• _Objective_
Each line below that contains "this" counts once; report the total and nothing more.
>> Start Dataset records
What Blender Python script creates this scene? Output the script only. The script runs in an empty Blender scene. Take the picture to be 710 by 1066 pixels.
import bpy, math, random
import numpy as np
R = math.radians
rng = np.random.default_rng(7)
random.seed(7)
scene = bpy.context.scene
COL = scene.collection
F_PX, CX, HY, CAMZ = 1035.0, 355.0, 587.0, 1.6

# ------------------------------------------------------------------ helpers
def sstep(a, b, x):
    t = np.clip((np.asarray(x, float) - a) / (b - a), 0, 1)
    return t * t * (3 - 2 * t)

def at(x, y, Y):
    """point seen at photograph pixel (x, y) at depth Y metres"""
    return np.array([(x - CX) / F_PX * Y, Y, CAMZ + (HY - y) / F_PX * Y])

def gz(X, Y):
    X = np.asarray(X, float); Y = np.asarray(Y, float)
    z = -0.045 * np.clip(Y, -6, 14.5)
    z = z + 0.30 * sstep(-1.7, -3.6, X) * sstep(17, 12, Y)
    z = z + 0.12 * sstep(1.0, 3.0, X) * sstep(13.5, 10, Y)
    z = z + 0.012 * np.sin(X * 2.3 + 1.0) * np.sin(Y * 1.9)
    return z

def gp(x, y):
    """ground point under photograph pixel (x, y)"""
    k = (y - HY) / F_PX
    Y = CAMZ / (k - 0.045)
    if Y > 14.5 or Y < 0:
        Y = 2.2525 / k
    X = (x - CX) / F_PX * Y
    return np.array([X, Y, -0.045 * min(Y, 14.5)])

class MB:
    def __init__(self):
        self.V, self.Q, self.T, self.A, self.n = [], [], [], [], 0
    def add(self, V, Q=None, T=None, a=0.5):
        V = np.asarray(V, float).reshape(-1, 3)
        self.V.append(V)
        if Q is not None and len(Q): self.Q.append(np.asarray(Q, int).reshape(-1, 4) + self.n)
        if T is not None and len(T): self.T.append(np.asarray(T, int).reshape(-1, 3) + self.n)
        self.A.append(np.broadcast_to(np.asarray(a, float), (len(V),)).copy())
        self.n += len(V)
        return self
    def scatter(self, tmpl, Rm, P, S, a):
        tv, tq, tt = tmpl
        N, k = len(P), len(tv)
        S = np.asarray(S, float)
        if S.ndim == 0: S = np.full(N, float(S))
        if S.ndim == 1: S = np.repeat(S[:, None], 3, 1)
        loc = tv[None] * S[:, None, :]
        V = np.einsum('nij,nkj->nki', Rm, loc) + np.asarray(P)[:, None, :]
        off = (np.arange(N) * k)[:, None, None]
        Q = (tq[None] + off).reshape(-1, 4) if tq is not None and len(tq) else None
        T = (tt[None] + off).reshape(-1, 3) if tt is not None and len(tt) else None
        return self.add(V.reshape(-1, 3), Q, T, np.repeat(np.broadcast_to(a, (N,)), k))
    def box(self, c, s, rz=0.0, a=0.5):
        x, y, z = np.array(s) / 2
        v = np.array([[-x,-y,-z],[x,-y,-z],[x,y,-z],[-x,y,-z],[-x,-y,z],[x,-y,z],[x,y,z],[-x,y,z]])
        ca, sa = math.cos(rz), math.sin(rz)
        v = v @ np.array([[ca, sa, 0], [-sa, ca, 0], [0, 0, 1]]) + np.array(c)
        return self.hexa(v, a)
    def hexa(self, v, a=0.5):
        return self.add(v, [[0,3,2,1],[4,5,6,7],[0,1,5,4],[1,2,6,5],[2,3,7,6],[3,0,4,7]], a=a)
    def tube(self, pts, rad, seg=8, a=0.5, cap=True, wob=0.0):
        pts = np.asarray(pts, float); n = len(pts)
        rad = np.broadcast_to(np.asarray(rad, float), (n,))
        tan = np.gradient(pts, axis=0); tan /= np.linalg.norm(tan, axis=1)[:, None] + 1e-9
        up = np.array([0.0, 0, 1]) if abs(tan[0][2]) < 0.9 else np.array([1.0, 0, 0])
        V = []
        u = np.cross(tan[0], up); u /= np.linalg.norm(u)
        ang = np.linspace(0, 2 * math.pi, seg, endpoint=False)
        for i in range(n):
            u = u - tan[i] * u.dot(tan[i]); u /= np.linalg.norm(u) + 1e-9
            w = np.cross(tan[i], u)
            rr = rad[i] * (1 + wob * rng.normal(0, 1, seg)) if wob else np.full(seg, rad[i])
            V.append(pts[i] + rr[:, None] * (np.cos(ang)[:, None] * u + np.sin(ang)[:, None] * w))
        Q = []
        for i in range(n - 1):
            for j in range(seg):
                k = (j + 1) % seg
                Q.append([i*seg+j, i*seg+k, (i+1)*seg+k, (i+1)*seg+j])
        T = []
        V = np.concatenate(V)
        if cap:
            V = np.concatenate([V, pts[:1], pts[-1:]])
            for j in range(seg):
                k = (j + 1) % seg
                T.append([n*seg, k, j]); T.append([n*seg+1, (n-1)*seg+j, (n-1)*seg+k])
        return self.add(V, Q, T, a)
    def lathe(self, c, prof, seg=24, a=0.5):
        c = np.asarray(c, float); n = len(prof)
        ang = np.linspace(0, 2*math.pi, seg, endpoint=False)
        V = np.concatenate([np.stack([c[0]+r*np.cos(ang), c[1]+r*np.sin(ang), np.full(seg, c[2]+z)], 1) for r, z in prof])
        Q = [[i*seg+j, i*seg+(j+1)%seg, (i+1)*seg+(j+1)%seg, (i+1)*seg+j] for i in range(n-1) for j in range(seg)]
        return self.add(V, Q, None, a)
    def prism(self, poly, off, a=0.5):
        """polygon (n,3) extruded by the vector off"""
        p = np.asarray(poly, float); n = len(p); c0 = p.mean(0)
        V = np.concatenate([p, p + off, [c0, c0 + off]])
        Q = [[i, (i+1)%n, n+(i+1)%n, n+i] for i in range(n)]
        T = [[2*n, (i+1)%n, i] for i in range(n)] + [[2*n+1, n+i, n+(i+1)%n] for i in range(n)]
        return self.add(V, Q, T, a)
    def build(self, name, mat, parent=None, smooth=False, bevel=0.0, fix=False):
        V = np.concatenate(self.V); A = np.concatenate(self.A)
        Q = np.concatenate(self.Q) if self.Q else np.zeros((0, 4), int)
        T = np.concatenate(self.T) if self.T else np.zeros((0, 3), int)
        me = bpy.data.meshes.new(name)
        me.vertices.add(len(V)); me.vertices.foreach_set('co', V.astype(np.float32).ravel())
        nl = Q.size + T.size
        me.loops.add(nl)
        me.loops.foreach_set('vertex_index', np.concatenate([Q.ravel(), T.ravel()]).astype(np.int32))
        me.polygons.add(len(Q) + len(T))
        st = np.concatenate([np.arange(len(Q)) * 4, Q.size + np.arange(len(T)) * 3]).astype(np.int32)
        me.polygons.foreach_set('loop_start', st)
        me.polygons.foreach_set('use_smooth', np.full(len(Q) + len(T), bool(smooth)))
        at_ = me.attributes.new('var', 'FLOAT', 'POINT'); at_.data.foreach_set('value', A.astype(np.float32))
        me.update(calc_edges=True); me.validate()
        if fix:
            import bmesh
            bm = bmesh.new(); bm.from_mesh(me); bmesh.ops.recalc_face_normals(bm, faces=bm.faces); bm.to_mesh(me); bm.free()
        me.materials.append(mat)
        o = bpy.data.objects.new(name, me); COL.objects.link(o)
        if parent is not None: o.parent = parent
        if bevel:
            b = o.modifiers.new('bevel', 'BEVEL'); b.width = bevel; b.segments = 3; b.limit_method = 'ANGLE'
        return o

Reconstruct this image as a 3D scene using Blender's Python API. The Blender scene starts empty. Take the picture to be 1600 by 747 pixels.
>> End Dataset records
• _Solution below_
2